=== Required task ===
It is required that the lines from the top of the listing through the line with "from mathutils import Vector, Matrix" be reproduced exactly, excluding pictures.

######

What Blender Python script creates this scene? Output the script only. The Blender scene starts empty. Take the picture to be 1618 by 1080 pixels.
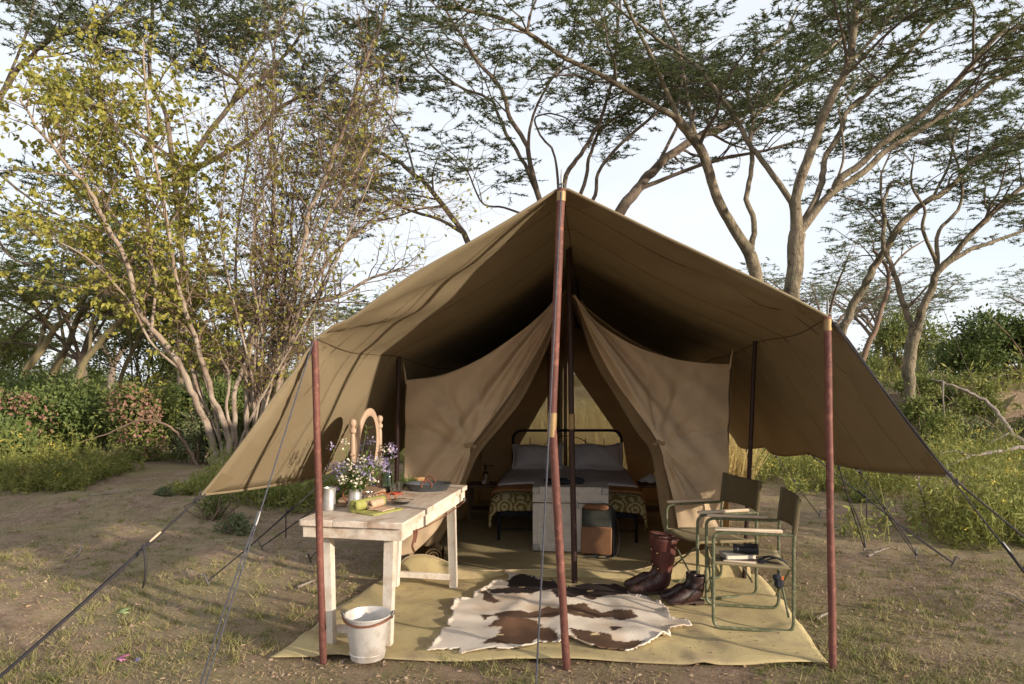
import bpy, math, random
import numpy as np
from mathutils import Vector, Matrix

# ------------------------------------------------------------------ camera, sky, sun, exposure
SC = bpy.context.scene
F, H, CX, HY = 1079.0, 1.55, 809.0, 605.0       # focal length in photo pixels, eye height, principal column, horizon row
cam_d = bpy.data.cameras.new('camera')
cam_d.sensor_width = 36.0
cam_d.lens = 36.0 * F / 1618.0
cam_d.shift_y = (HY - 540.0) / 1618.0
cam_d.clip_end = 2000
cam = bpy.data.objects.new('camera', cam_d)
cam.location = (0, 0, H)
cam.rotation_euler = (math.radians(90), 0, 0)
SC.collection.objects.link(cam)
SC.camera = cam

SUN_EL = math.radians(13.5)
SUN_DIR = Vector((0.84, -0.53, 0)).normalized() * math.cos(SUN_EL) + Vector((0, 0, math.sin(SUN_EL)))   # towards the sun
world = bpy.data.worlds.new('World')
SC.world = world
world.use_nodes = True
wt = world.node_tree
wt.nodes.clear()
wo = wt.nodes.new('ShaderNodeOutputWorld')
bg = wt.nodes.new('ShaderNodeBackground')
sky = wt.nodes.new('ShaderNodeTexSky')
sky.sky_type = 'NISHITA'
sky.sun_disc = False
sky.sun_elevation = SUN_EL
sky.sun_rotation = math.atan2(SUN_DIR.x, SUN_DIR.y)
sky.air_density = 1.0
sky.dust_density = 1.5
wtc = wt.nodes.new('ShaderNodeTexCoord')
wmap = wt.nodes.new('ShaderNodeMapping')
wmap.inputs['Scale'].default_value = (1.0, 1.0, 3.2)
wn = wt.nodes.new('ShaderNodeTexNoise')
wn.inputs['Scale'].default_value = 2.3
wn.inputs['Detail'].default_value = 7
wn.inputs['Roughness'].default_value = 0.55
wr = wt.nodes.new('ShaderNodeMapRange')
wr.inputs['From Min'].default_value = 0.3
wr.inputs['From Max'].default_value = 0.65
wr.inputs['To Min'].default_value = 0.7
wr.inputs['To Max'].default_value = 1.0
wm = wt.nodes.new('ShaderNodeMixRGB')
wm.inputs['Color2'].default_value = (3.55, 3.7, 3.95, 1)          # thin high cloud veil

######

=== Task answer ===
What Blender Python script creates this scene? Output the script only. The Blender scene starts empty. Take the picture to be 1618 by 1080 pixels.
import bpy, math, random
import numpy as np
from mathutils import Vector, Matrix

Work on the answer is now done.